Business Features
Desperation, rage driving French workers to violence (News Feature)
By Siegfried Mortkowitz Apr 22, 2009, 11:35 GMT
Paris - As French President Nicolas Sarkozy prepares an anti-crime bill to criminalize the wearing of hoods at demonstrations, a wave of violence is growing that represents a real threat to social peace in France.
With more and more factories shut and workers laid off as the economic crisis deepens, French workers are increasingly resorting to violent means to try and protect their jobs or improve their severance payments.
Over the past two months there have been at least six incidents of so-called boss-napping in which angry workers have forced managers to remain on the site and renegotiate redundancy compensation or force a halt to the layoffs.
On Tuesday, workers at a factory for the German tyre group Continental in France went a step further, ransacking the offices of a public administrative building in the city of Compiegne after a court rejected their demand to suspend or annul the closing of the factory.
With European elections on the horizon, the government has so far refrained from treating the workers as criminals. But that may change now.
'What happened was unacceptable violence,' Prime Minister Francois Fillon said Wednesday. 'We are going to prosecute.'
Although Fillon claimed that 'only a small minority' of workers was responsible for the violence, French media reported that the trashing of the offices was carried out by about 300 of the 1,120 employees of the threatened Continental factory located in the city of Clairoix.
This incident occurred just hours after employees at a factory belonging to the US car equipment supplier Molex released two executives they had held for 27 hours in an attempt to prevent the site from being shut down in the summer.
As one Molex worker told France Inter radio, desperation drove him and many of his fellow workers.
'I have just married. I bought a house and a car. I have a little daughter on the way. I have loans on my back. I have to work. And now I'm being told that I will be unemployed,' said the worker, identified only as David.
The French government has mediated in some of the disputes, but to little success.
Workers at a French factory belonging to the US industrial vehicle producer Caterpillar this week rejected a government-brokered deal in which the company said it would reduce the number of layoffs from 733 to 600 and drop disciplinary proceedings against strikers.
That agreement was hammered out with the help of Finance Minister Chrtistine Lagard, after Caterpillar workers held four managers hostage for more than 24 hours.
Caterpillar, like Molex and Continental, all say that the crisis is forcing them to reduce expenses in order to survive. But that argument is widely rejected by French workers, who have a traditional distrust of bosses.
In addition, worker's have been increasingly angered by media stories about lavish severance or pension payments to executives.
Boss-napping is not a new phenomenon here, having been used as a radical negotiating tool for decades. But its increasing frequency is alarming.

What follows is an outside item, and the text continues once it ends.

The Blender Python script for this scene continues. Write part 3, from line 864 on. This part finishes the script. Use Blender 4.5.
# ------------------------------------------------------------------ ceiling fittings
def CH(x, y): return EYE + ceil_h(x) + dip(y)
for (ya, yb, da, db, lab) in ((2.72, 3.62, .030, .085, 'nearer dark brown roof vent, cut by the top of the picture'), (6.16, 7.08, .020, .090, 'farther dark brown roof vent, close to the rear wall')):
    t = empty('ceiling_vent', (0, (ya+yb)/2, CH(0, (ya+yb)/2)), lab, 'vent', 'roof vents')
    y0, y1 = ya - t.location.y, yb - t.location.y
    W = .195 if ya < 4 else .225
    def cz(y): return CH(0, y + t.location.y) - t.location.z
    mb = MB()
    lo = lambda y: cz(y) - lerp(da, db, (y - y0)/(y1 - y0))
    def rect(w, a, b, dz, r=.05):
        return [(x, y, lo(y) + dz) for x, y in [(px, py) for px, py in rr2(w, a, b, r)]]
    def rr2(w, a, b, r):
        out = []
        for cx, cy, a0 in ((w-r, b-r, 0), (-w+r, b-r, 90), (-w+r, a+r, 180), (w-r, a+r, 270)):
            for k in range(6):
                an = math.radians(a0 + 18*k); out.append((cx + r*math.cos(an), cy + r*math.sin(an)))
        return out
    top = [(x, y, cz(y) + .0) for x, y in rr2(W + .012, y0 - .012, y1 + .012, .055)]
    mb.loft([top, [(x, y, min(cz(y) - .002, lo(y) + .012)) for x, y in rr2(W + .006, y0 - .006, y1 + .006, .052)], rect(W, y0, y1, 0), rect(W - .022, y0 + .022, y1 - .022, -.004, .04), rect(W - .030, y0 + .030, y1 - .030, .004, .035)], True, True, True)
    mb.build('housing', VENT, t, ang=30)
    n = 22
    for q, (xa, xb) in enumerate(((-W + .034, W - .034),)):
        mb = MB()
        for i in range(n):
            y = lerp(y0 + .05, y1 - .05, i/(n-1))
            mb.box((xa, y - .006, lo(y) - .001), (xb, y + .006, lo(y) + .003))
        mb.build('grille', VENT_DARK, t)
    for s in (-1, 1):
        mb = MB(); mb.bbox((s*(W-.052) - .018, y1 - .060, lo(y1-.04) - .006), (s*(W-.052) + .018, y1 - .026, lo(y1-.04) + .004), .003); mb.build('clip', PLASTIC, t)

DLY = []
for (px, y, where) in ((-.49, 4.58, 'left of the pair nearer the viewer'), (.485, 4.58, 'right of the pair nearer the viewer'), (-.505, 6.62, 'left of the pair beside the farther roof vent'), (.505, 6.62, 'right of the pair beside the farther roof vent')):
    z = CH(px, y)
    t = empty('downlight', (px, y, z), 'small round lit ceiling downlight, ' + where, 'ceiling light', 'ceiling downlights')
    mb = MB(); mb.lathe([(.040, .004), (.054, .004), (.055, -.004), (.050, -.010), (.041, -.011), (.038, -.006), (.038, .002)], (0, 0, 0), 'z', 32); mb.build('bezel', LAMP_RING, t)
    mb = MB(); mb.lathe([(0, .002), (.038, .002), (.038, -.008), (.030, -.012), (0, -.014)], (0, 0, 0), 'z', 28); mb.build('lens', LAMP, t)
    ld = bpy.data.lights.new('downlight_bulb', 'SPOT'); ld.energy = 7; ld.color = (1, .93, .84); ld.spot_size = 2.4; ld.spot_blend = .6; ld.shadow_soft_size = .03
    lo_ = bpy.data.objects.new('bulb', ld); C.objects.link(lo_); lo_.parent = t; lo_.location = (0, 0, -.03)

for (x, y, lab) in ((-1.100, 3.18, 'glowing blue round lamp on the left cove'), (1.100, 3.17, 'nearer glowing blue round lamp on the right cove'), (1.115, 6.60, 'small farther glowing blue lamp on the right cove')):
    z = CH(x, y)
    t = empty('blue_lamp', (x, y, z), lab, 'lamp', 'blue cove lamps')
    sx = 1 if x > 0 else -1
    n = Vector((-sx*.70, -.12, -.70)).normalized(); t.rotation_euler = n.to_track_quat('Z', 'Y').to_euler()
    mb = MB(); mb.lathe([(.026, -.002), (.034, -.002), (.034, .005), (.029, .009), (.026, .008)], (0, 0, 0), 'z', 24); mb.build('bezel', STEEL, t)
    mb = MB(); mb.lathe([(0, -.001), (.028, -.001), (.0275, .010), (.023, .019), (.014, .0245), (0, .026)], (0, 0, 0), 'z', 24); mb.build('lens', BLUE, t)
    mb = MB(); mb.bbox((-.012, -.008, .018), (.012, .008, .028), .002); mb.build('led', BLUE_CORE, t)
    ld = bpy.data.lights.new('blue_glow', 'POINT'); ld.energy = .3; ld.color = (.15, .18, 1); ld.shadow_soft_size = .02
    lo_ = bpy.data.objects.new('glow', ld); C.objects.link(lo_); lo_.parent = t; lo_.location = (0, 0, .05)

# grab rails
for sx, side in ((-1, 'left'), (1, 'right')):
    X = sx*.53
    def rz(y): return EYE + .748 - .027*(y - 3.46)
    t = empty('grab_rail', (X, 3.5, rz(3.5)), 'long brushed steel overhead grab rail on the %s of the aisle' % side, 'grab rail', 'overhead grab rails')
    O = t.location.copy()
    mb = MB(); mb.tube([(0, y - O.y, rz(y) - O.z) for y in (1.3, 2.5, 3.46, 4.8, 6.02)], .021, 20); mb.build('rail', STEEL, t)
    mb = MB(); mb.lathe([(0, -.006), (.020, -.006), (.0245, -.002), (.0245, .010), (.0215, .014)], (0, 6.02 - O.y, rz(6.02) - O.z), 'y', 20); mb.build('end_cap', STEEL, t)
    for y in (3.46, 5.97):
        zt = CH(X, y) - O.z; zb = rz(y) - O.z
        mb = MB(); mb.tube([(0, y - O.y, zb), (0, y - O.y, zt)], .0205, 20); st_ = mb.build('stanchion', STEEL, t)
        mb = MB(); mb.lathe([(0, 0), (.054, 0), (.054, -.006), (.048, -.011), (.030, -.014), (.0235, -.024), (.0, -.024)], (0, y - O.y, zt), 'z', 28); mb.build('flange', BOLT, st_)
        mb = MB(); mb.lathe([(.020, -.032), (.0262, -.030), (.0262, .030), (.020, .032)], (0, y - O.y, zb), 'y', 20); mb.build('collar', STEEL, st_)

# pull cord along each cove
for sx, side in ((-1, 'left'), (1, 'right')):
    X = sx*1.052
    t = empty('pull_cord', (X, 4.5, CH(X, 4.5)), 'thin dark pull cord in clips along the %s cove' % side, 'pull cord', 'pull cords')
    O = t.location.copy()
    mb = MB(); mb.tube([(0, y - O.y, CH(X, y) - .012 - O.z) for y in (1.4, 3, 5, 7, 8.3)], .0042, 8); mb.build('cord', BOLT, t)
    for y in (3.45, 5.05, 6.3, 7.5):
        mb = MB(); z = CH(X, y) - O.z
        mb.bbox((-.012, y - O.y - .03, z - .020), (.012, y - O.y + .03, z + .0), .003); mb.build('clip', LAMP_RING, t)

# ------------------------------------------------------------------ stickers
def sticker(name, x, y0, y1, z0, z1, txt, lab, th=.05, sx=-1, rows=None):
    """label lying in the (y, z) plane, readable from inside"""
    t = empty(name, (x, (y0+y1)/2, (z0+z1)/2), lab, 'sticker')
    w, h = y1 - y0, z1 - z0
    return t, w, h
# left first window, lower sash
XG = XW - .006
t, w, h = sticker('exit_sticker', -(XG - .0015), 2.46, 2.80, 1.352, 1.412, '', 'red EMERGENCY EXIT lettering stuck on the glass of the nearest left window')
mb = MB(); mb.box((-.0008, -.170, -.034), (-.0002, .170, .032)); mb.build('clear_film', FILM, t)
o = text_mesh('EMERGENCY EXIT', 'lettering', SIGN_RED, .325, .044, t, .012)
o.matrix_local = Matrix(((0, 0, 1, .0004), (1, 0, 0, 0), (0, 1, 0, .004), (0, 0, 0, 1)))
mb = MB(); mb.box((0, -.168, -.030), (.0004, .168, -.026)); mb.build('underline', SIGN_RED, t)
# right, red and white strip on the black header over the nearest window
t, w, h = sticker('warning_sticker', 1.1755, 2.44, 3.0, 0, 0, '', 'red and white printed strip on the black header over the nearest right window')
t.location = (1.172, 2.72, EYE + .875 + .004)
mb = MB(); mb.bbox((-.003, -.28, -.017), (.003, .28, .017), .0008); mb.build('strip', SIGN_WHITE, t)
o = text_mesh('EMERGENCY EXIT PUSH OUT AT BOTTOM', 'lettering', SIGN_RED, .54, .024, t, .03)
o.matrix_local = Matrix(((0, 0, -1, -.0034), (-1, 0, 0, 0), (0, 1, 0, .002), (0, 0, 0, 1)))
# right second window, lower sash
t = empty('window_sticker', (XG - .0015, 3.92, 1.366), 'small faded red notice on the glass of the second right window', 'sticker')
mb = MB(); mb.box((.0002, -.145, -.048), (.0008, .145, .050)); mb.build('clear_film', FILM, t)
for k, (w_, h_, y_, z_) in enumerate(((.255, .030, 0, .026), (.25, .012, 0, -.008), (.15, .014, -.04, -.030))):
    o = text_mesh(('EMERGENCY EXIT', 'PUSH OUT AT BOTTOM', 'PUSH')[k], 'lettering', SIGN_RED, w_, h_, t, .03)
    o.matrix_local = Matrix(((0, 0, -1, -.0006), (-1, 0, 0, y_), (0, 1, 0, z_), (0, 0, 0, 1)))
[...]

A trade union official at Continental reflected the growing rage among workers by saying, 'Everybody said what nice guys we at Continental are. Well, no more nice guys.'
About 1,000 Continental workers were to travel to the German city of Hanover to express their feelings at the company's general shareholders' meeting on Thursday.
'We know where to strike,' one worker told France Inter radio. 'The shareholders, they have our money.'
Most economists foresee a worsening of the economic situation in France this year, with forecasts of job losses ranging from 350,000 and 1 million. This suggests that the violence could get worse.
A recent film depicted a nightmare scenario of worker rage. In the film Louise-Michel, female workers at a factory shut without warning pool their redundancy payments to hire a professional killer to eliminate their boss.